▶ **Directive**:
Look for the string "empty" in the lines and copy each line that has it.

▶ **Records to use**:
◇ ◇ ◇ ◇

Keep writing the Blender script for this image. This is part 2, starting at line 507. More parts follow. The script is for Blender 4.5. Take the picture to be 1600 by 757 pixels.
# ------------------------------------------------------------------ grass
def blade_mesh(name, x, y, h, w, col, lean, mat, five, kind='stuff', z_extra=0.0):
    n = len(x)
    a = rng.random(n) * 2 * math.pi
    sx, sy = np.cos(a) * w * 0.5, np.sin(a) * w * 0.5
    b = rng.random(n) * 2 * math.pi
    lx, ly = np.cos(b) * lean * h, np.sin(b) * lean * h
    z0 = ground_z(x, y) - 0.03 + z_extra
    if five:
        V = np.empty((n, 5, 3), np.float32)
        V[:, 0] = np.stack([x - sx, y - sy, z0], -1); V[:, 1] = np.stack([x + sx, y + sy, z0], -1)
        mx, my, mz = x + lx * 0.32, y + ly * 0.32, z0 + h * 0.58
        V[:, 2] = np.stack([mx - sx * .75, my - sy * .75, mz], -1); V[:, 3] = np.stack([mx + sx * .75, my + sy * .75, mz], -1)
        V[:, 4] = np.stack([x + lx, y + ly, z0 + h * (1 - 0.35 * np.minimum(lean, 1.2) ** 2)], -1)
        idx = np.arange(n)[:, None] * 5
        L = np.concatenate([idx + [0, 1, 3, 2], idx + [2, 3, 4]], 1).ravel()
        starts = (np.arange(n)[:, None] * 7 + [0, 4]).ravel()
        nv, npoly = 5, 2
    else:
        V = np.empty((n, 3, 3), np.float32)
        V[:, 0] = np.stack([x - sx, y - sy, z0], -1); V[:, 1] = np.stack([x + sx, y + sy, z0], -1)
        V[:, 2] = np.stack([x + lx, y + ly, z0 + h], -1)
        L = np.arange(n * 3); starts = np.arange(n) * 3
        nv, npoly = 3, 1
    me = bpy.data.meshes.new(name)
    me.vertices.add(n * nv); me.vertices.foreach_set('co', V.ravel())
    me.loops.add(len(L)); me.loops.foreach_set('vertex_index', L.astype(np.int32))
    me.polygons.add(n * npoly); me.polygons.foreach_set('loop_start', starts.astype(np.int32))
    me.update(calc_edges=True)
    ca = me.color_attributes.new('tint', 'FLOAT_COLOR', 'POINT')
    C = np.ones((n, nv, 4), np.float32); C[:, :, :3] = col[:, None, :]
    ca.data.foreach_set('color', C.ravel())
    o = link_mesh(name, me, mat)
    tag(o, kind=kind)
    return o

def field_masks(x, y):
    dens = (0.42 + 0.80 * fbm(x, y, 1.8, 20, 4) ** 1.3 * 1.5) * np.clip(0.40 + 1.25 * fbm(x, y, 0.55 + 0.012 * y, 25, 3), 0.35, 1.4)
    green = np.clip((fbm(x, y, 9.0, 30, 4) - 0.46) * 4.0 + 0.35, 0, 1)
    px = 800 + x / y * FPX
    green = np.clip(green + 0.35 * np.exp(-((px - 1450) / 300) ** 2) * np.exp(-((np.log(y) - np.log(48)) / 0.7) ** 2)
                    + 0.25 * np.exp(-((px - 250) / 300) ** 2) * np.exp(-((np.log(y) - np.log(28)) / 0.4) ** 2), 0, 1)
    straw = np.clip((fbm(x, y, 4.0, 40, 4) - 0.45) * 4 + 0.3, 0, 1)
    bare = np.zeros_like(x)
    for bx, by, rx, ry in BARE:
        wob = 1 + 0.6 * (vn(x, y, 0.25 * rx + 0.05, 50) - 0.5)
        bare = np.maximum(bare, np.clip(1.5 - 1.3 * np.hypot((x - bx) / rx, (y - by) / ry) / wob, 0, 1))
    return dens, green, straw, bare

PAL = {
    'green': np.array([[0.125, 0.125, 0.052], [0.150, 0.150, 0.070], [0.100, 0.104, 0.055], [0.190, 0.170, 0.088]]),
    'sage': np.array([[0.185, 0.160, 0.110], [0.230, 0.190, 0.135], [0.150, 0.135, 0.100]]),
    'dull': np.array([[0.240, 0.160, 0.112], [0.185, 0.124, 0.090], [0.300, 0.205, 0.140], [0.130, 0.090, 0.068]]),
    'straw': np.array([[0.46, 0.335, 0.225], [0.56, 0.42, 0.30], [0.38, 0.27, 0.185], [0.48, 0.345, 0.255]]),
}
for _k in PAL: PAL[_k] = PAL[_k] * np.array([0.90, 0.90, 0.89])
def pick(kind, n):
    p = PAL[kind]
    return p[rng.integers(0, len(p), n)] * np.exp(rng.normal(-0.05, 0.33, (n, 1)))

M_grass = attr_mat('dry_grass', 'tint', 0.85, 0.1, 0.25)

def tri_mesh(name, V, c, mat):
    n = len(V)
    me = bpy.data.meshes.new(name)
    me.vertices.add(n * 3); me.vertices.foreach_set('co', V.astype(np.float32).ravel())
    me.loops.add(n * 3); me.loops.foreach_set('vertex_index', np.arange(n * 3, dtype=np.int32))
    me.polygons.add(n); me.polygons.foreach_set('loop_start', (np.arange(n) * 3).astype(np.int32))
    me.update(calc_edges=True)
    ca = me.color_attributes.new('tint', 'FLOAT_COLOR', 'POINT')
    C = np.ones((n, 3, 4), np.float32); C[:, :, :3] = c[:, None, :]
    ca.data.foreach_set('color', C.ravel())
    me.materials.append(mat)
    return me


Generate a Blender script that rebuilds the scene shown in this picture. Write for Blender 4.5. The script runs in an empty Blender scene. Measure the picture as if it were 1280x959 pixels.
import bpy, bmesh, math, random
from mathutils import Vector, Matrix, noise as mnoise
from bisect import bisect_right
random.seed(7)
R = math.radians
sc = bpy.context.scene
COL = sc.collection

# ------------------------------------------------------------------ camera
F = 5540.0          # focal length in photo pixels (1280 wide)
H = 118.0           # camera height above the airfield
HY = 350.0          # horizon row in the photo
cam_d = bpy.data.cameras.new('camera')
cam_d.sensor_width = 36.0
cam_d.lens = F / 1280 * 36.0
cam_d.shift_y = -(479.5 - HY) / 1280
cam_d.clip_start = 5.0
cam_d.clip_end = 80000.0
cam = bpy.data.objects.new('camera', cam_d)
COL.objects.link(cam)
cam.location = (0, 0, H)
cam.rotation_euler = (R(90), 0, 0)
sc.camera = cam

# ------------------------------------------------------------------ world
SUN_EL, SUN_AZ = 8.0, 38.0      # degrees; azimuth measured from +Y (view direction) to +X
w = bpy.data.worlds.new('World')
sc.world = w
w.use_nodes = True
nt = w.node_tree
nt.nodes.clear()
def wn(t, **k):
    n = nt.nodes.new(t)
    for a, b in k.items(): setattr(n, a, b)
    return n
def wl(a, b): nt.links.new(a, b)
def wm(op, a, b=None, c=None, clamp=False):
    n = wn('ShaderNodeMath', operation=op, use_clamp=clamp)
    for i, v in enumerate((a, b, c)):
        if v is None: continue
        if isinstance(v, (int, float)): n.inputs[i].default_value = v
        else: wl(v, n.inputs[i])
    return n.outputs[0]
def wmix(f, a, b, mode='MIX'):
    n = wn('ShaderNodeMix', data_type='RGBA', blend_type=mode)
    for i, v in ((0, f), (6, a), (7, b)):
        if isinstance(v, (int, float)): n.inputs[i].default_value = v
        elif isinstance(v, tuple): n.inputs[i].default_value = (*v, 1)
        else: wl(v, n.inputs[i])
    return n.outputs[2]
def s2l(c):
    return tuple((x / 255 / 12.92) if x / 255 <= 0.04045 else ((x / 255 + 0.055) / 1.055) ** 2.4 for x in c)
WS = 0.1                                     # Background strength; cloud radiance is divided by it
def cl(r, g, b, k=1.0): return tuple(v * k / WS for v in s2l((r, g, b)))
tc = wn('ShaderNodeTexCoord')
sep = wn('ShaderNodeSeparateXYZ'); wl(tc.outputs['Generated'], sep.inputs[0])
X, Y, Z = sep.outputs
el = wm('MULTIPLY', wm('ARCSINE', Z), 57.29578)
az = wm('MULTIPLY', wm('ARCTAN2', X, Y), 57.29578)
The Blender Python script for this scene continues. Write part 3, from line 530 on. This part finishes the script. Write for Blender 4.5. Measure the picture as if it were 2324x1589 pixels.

◇ ◇ ◇ ◇

▶ **Task output**:
        V = np.empty((n, 5, 3), np.float32)
        V = np.empty((n, 3, 3), np.float32)
Generate a Blender script that rebuilds the scene shown in this picture. Write for Blender 4.5. The script runs in an empty Blender scene. Measure the picture as if it were 1280x959 pixels.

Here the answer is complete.